Asymmetric debt-equity swap: Court of Appeal rules in favor of tax authorities


On 26 February 2019, the Court of Appeal of Ghent ruled on the income tax treatment of an asymmetric debt-equity swap. The Court decided that both the contributing company and receiving company have to apply the same value.

In the case at hand, a company A had a receivable of 1000 on its subsidiary B, but the market value of the receivable was only 100 (due to financial distress of Company B). Company A contributed the receivable into company B, whereby

  • company A recorded the additional shares at 100, hence realising a capital loss on receivable
  • company B recorded a capital increase of 1000, hence realising no gain or loss.

The tax authorities disallowed the capital loss of 900 in the hands of company A, arguing that company A should have applied the same valuation as (the capital increase of) company B.
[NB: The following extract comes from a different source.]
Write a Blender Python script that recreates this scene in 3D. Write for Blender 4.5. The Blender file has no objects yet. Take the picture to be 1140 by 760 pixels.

The Court of Appeal decided that:

  • the parties can freely choose whether the receivable is contributed at nominal value (1000) or market value (100), but
  • both parties have to apply the same value in their books, whereby the contributing company has to record the shares at the same value as the capital increase of the receiving company.

When in a distressed situation, sufficient attention should be paid to the accounting and tax consequences of the transactions you intend to perform, in order not to avoid tax cash out in a short on cash situation.